The Anti-Federalists disagreed with the claim that silence made rights undeniable and jurisdictionally untouchable. Most of the founders had an innate and historical suspicion of centralized civil government. Without further restraints on basic individual rights, they feared that the Federal government could exercise powers not granted to it because they were not prohibited by the Constitution. Better safe than sorry the Anti-Federalists argued. They reasoned that a formal declaration of rights was essential to secure certain liberties. Virginia, New York, Rhode Island, and North Carolina requested amendments concerning freedom of religion, press, assembly, and speech.
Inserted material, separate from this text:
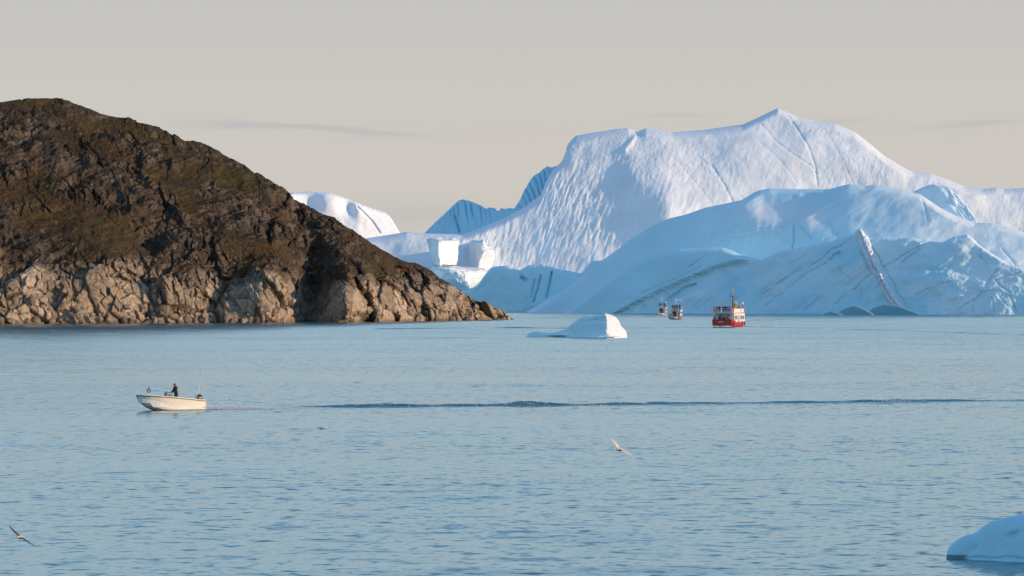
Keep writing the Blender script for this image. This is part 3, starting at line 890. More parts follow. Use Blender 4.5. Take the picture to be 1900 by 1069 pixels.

The Virginia Convention stated the following regarding religion in Article 16 of the Virginia Declaration of Rights:
That religion, or the duty which we owe to our Creator and the manner of discharging it, can be directed by reason and conviction, not by force or violence; and therefore, all men are equally entitled to the free exercise of religion, according to the dictates of conscience; and that it is the mutual duty of all to practice Christian forbearance, love, and charity towards each other.[7]
Borrowing language from the Declaration of Independence, the Federalists made it clear that rights are not granted by civil governments but are “natural and unalienable.” Notice that the foundation for such personal and civil admonition is based on Christian principles. God is the ultimate source of rights.
The Anti-Federalists won the argument. Their mistrust of government was broad enough that the states insisted on adding amendments over the objections of the Federalists. Twelve amendments were put forth, but only ten were adopted and voted on.